DESCRIPTION OF THE TASK
Only the lines from the start of the material through the line containing "COL = SC.collection" are to be extracted, exactly as they appear.

SUPPLIED INFORMATION
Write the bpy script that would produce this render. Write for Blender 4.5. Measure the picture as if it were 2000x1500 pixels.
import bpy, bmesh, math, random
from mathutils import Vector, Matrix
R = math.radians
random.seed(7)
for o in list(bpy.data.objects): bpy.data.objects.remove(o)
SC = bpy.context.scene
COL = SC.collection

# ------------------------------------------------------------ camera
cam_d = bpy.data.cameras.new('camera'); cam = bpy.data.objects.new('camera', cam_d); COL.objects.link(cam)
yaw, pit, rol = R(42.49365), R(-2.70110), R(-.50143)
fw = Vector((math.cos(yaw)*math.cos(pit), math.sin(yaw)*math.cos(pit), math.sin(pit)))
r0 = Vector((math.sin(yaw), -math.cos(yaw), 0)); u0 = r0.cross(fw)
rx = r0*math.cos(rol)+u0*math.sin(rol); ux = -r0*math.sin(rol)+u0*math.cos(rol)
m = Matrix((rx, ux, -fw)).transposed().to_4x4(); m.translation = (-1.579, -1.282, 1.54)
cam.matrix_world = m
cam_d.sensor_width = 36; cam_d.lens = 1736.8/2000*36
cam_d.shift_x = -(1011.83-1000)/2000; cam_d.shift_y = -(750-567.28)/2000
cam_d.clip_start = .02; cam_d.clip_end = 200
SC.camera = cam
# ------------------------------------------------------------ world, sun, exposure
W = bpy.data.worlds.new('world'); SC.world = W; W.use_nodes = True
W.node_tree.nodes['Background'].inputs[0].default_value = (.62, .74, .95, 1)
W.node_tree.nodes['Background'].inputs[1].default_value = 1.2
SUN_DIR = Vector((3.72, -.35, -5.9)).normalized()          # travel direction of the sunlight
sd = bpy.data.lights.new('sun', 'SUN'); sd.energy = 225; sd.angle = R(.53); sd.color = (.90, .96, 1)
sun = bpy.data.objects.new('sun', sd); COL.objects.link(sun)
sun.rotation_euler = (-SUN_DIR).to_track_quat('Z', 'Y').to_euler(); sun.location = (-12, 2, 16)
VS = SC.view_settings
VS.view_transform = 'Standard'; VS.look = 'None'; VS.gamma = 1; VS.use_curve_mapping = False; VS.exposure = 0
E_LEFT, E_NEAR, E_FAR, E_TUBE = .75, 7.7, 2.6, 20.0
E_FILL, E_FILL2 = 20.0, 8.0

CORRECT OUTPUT
Write the bpy script that would produce this render. Write for Blender 4.5. Measure the picture as if it were 2000x1500 pixels.
import bpy, bmesh, math, random
from mathutils import Vector, Matrix
R = math.radians
random.seed(7)
for o in list(bpy.data.objects): bpy.data.objects.remove(o)
SC = bpy.context.scene
COL = SC.collection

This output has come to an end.